Il monumento, che si trova a fianco del viale che conduce dal tempio a valle alla Piramide di Cheope a Giza, venne probabilmente ricavato da un affioramento di roccia proprio nella zona delle cave di pietra usate per la costruzione della piramide stessa. La statua è lunga 73 metri, larga 6 metri e raggiunge un'altezza di 20 metri.

Il volto raffigurato è stato attribuito a Userib (o Chefren), sovrano della IV dinastia (2630 a.C.-2510 a.C.). Secondo recenti studi la statua rappresenterebbe invece Cheope e la sua costruzione sarebbe da attribuire al figlio di questi, Djedefra, a lui succeduto prima di Kefren. La statua è parte integrante di un ampio complesso funerario.

Dopo che la necropoli fu abbandonata, la Sfinge fu ricoperta dalla sabbia fino alle spalle. Il primo tentativo di disseppellirla fu fatto verso il 1400 a.C. dal giovane Thutmose IV, al quale sarebbe apparso in sogno il dio-sole Ra-Harakhte (Horo dell'orizzonte), che gli avrebbe promesso il regno, se avesse liberato dalla sabbia la statua. Diventato re, Thutmose commemorò l'impresa con una stele di granito posta tra le zampe.

Fu solamente nel 1817 che Giovanni Battista Caviglia intraprese i lavori di scavo per liberarla dalla sabbia; dopo un'interruzione, le operazioni ripresero con Auguste Mariette nel 1853 e si conclusero nel 1886 per opera di Gaston Maspero. La Sfinge fu completamente visibile a partire dal 1925.

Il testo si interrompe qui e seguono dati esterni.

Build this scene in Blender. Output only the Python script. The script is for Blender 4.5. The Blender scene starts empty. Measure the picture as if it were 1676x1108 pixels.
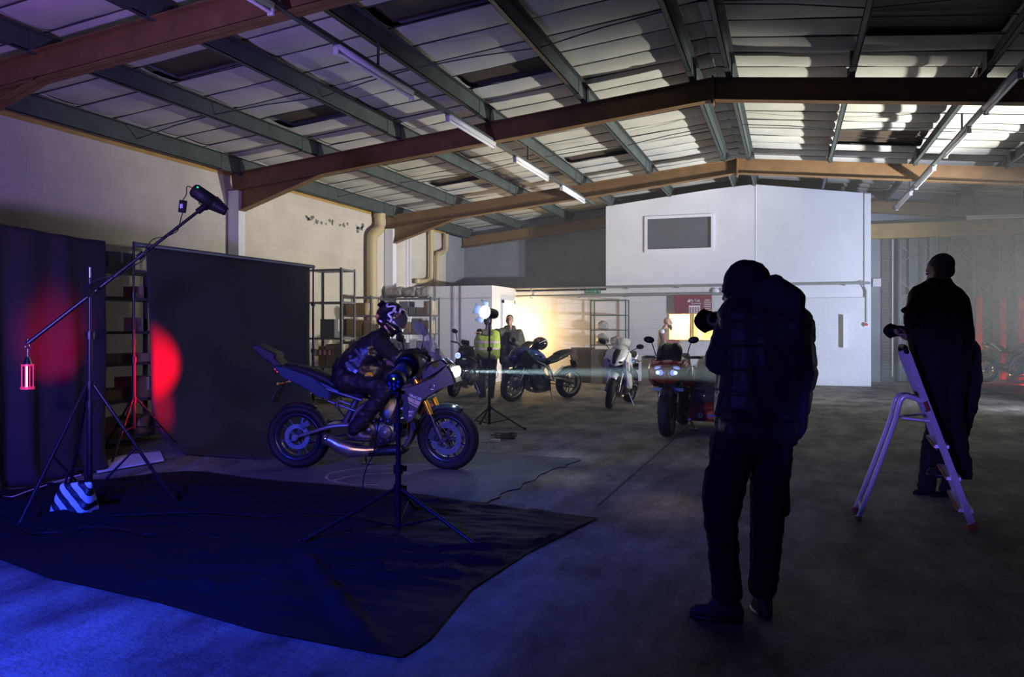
import bpy, bmesh, math, random
from mathutils import Vector, Matrix, noise
from math import sin, cos, pi, radians as rad
random.seed(7)
V = Vector
sc = bpy.context.scene
col = sc.collection

# ---------------------------------------------------------------- camera
FPX, HZ, CX, EYE = 1310.0, 535.0, 838.0, 1.4      # focal length in px, horizon row, centre column, eye height (m)
YAW = math.atan(452 / FPX)
RT = V((cos(YAW), sin(YAW), 0)); FW = V((-sin(YAW), cos(YAW), 0)); UP = V((0, 0, 1))
cam = bpy.data.cameras.new('camera'); cam.sensor_width = 36; cam.lens = FPX / 1676 * 36
cam.shift_y = -(554 - HZ) / 1676; cam.clip_start = .05; cam.clip_end = 200
camo = bpy.data.objects.new('camera', cam); col.objects.link(camo)
camo.location = (0, 0, EYE); camo.rotation_euler = (pi / 2, 0, YAW); sc.camera = camo

def W(px, py, d):
    """world point seen at a pixel of the photo, d metres deep"""
    return V((0, 0, EYE)) + FW * d + RT * ((px - CX) / FPX * d) + UP * ((HZ - py) / FPX * d)
def G(px, py, z=0):
    """world point at a pixel lying on the plane of height z"""
    return W(px, py, FPX * (EYE - z) / (py - HZ))
def WY(px, py, Y):
    u = (px - CX) / FPX
    return W(px, py, Y / (FW.y + RT.y * u))
def WX(px, py, X):
    u = (px - CX) / FPX
    return W(px, py, X / (FW.x + RT.x * u))

# ---------------------------------------------------------------- world, view, lights
sc.view_settings.view_transform = 'Standard'; sc.view_settings.look = 'None'
sc.view_settings.gamma = 1; sc.view_settings.use_curve_mapping = False
sc.view_settings.exposure = 0.06
wd = bpy.data.worlds.new('night'); sc.world = wd; wd.use_nodes = True
wd.node_tree.nodes['Background'].inputs[0].default_value = (.03, .035, .08, 1)
wd.node_tree.nodes['Background'].inputs[1].default_value = .05
sc.cycles.use_denoising = True
sc.cycles.max_bounces = 6; sc.cycles.volume_bounces = 0; sc.cycles.diffuse_bounces = 3
sc.cycles.sample_clamp_indirect = 4; sc.cycles.volume_step_rate = 4
sc.cycles.caustics_reflective = False; sc.cycles.caustics_refractive = False

def spot(name, loc, target, power, color, size=60, blend=.4, radius=.08):
    l = bpy.data.lights.new(name, 'SPOT'); l.energy = power; l.color = color
    l.spot_size = rad(size); l.spot_blend = blend; l.shadow_soft_size = radius
    o = bpy.data.objects.new(name, l); col.objects.link(o); o.location = loc
    o.rotation_euler = (V(target) - V(loc)).to_track_quat('-Z', 'Y').to_euler(); return o
def point(name, loc, power, color, radius=.1):
    l = bpy.data.lights.new(name, 'POINT'); l.energy = power; l.color = color; l.shadow_soft_size = radius
    o = bpy.data.objects.new(name, l); col.objects.link(o); o.location = loc; return o
def area(name, loc, target, power, color, sx, sy=None, spread=180):
    l = bpy.data.lights.new(name, 'AREA'); l.energy = power; l.color = color; l.shape = 'RECTANGLE'
    l.size = sx; l.size_y = sy or sx; l.spread = rad(spread)
    o = bpy.data.objects.new(name, l); col.objects.link(o); o.location = loc
    o.rotation_euler = (V(target) - V(loc)).to_track_quat('-Z', 'Y').to_euler(); return o

# cool strobe far to the right, low down: lights the roof, the white office wall and the left wall
spot('cool_strobe_light', (6.8, 13.6, .9), (-2.6, 20.6, 3.0), 4300, (.64, .73, 1.0), 70, .8, .10)
spot('roof_strobe_light', (6.6, 14.2, .9), (-1.6, 15.4, 4.9), 7000, (1, .98, .86), 72, .8, .10)
# warmer strobe beside it for the left wall and the near roof
spot('wall_strobe_light', (6.2, 12.6, 1.5), (-9.2, 15.6, 3.0), 1900, (1, .90, .76), 40, .9, .10)
# warm work light behind the man in the dark jacket
point('warm_work_light', (-6.75, 19.95, 1.25), 125, (1, .68, .28), .10)
# blue flash low to the left of the camera
spot('blue_flash_light', (-3.4, .6, 2.3), (-3.9, 3.0, 0), 2300, (.02, .05, 1.0), 100, .9, .12)
spot('blue_side_light', (-1.6, .2, 1.3), (2.4, 5.2, .8), 90, (.16, .14, 1.0), 60, .9, .10)
spot('blue_bike_light', (-4.6, 2.6, 1.6), (-4.2, 7.0, .5), 22, (.10, .16, 1.0), 50, .7, .10)
# violet light up into the near left roof
spot('violet_roof_light', (-3.4, 2.0, 1.6), (-8.4, 8.0, 4.2), 800, (.42, .26, 1.0), 95, .9, .12)
# red gelled flashes onto the grey backdrop and the black drape
q_ = WX(280, 608, -6.5); spot('red_backdrop_light', (-5.75, q_.y + .55, .85), q_ + V((0, -.04, .05)), 1300, (1, 0, .018), 48, 1, .04)
spot('red_backdrop_low_fill', (-5.75, q_.y + .75, .5), WX(285, 665, -6.45), 300, (1, 0, .018), 34, 1, .04)  # second unseen spot, added to stretch the red glow downwards
q_ = WX(88, 560, -6.3); spot('red_drape_light', (-5.3, q_.y - .1, .8), q_, 240, (1, 0, .06), 46, 1, .04)
spot('warm_floor_fill', (-1.2, 9.6, 2.3), G(1085, 828), 90, (1, .62, .35), 13, 1, .05)  # unseen spot added for the warm patch on the concrete
spot('green_floor_fill', (-2.6, 9.2, 2.3), G(925, 782), 70, (.85, 1, .55), 16, 1, .05)  # another added spot without a visible source, for the greenish floor patch
spot('violet_ladder_fill', (-.2, .6, 1.0), (.85, 6.0, .75), 560, (.20, .15, 1.0), 17, .8, .05)  # narrow unseen spot added to brighten the ladder
point('red_door_fill', (5.15, 21.35, .35), 40, (1, .02, .02), .05)  # unseen point added to redden the foot of the door
point('amber_door_fill', (4.2, 21.5, .3), 12, (1, .6, .2), .05)  # added point with no visible lamp, for the yellowish streak on the door
# ---------------------------------------------------------------- materials
def mat(name, c, rough=.6, metal=0, var=0, vscale=6, bump=0, bscale=30, emit=None, estr=0, spec=.5, trans=0, alpha=1, coat=0, sheen=0, stretch=None):
    m = bpy.data.materials.new(name); m.use_nodes = True; nt = m.node_tree; n = nt.nodes; L = nt.links
    b = n['Principled BSDF']; b.inputs['Base Color'].default_value = (*c, 1)
    b.inputs['Roughness'].default_value = rough; b.inputs['Metallic'].default_value = metal
    b.inputs['Specular IOR Level'].default_value = spec
    if coat: b.inputs['Coat Weight'].default_value = coat; b.inputs['Coat Roughness'].default_value = .08
    if sheen: b.inputs['Sheen Weight'].default_value = sheen
    if trans: b.inputs['Transmission Weight'].default_value = trans
    if alpha < 1: b.inputs['Alpha'].default_value = alpha
    if emit: b.inputs['Emission Color'].default_value = (*emit, 1); b.inputs['Emission Strength'].default_value = estr
    if var or bump:
        tc = n.new('ShaderNodeTexCoord'); mp = n.new('ShaderNodeMapping'); L.new(tc.outputs['Object'], mp.inputs[0])
        if stretch: mp.inputs['Scale'].default_value = stretch
    if var:
        t = n.new('ShaderNodeTexNoise'); t.inputs['Scale'].default_value = vscale; t.inputs['Detail'].default_value = 6
        L.new(mp.outputs[0], t.inputs['Vector'])
        r = n.new('ShaderNodeMapRange'); r.inputs['From Min'].default_value = .3; r.inputs['From Max'].default_value = .7
        r.inputs['To Min'].default_value = 1 - var; r.inputs['To Max'].default_value = 1 + var
        L.new(t.outputs['Fac'], r.inputs['Value'])
        mx = n.new('ShaderNodeVectorMath'); mx.operation = 'SCALE'; mx.inputs[0].default_value = c
        L.new(r.outputs[0], mx.inputs['Scale']); L.new(mx.outputs[0], b.inputs['Base Color'])
    if bump:
        t2 = n.new('ShaderNodeTexNoise'); t2.inputs['Scale'].default_value = bscale; t2.inputs['Detail'].default_value = 5
        L.new(mp.outputs[0], t2.inputs['Vector'])
        bp = n.new('ShaderNodeBump'); bp.inputs['Strength'].default_value = min(1, bump); bp.inputs['Distance'].default_value = .02
        L.new(t2.outputs['Fac'], bp.inputs['Height']); L.new(bp.outputs[0], b.inputs['Normal'])
    return m

def blockmat(name, c, cm, bw, bh, axes='YZ', rough=.8, bumpd=.01, var=.12, stain=None):
    """painted blockwork: brick texture laid in the wall's own plane"""
    m = bpy.data.materials.new(name); m.use_nodes = True; nt = m.node_tree; n = nt.nodes; L = nt.links
    b = n['Principled BSDF']; b.inputs['Roughness'].default_value = rough
    tc = n.new('ShaderNodeTexCoord'); sp = n.new('ShaderNodeSeparateXYZ'); cb = n.new('ShaderNodeCombineXYZ')
    L.new(tc.outputs['Object'], sp.inputs[0])
    L.new(sp.outputs[axes[0]], cb.inputs['X']); L.new(sp.outputs[axes[1]], cb.inputs['Y'])
    br = n.new('ShaderNodeTexBrick'); L.new(cb.outputs[0], br.inputs['Vector'])
    br.inputs['Scale'].default_value = 1; br.inputs['Brick Width'].default_value = bw; br.inputs['Row Height'].default_value = bh
    br.inputs['Mortar Size'].default_value = .008; br.inputs['Mortar Smooth'].default_value = .6
    br.inputs['Color1'].default_value = (*c, 1); br.inputs['Color2'].default_value = (*[x * .94 for x in c], 1)
    br.inputs['Mortar'].default_value = (*cm, 1)
    t = n.new('ShaderNodeTexNoise'); t.inputs['Scale'].default_value = 1.3; t.inputs['Detail'].default_value = 8
    L.new(tc.outputs['Object'], t.inputs['Vector'])
    r = n.new('ShaderNodeMapRange'); r.inputs['From Min'].default_value = .3; r.inputs['From Max'].default_value = .7
    r.inputs['To Min'].default_value = 1 - var; r.inputs['To Max'].default_value = 1 + var * .5
    L.new(t.outputs['Fac'], r.inputs['Value'])
    mx = n.new('ShaderNodeVectorMath'); mx.operation = 'SCALE'
    L.new(br.outputs['Color'], mx.inputs[0]); L.new(r.outputs[0], mx.inputs['Scale']); L.new(mx.outputs[0], b.inputs['Base Color'])
    t2 = n.new('ShaderNodeTexNoise'); t2.inputs['Scale'].default_value = 25; L.new(tc.outputs['Object'], t2.inputs['Vector'])
    ad = n.new('ShaderNodeMath'); ad.operation = 'MULTIPLY_ADD'; ad.inputs[1].default_value = -1
    L.new(br.outputs['Fac'], ad.inputs[0]); L.new(t2.outputs['Fac'], ad.inputs[2])
    bp = n.new('ShaderNodeBump'); bp.inputs['Strength'].default_value = .5; bp.inputs['Distance'].default_value = bumpd
    L.new(ad.outputs[0], bp.inputs['Height']); L.new(bp.outputs[0], b.inputs['Normal'])
    return m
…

Il tempo e l'erosione hanno apportato notevoli danni alla statua. La perdita del naso, che già è assente in alcuni disegni eseguiti da Frederick Lewis Norden nel 1737 e pubblicati nel 1755, è probabilmente da attribuire, sulla base di una testimonianza di uno storico arabo, al XIV secolo.

Frammenti della barba posticcia, anch'essa mancante, sono conservati al British Museum di Londra.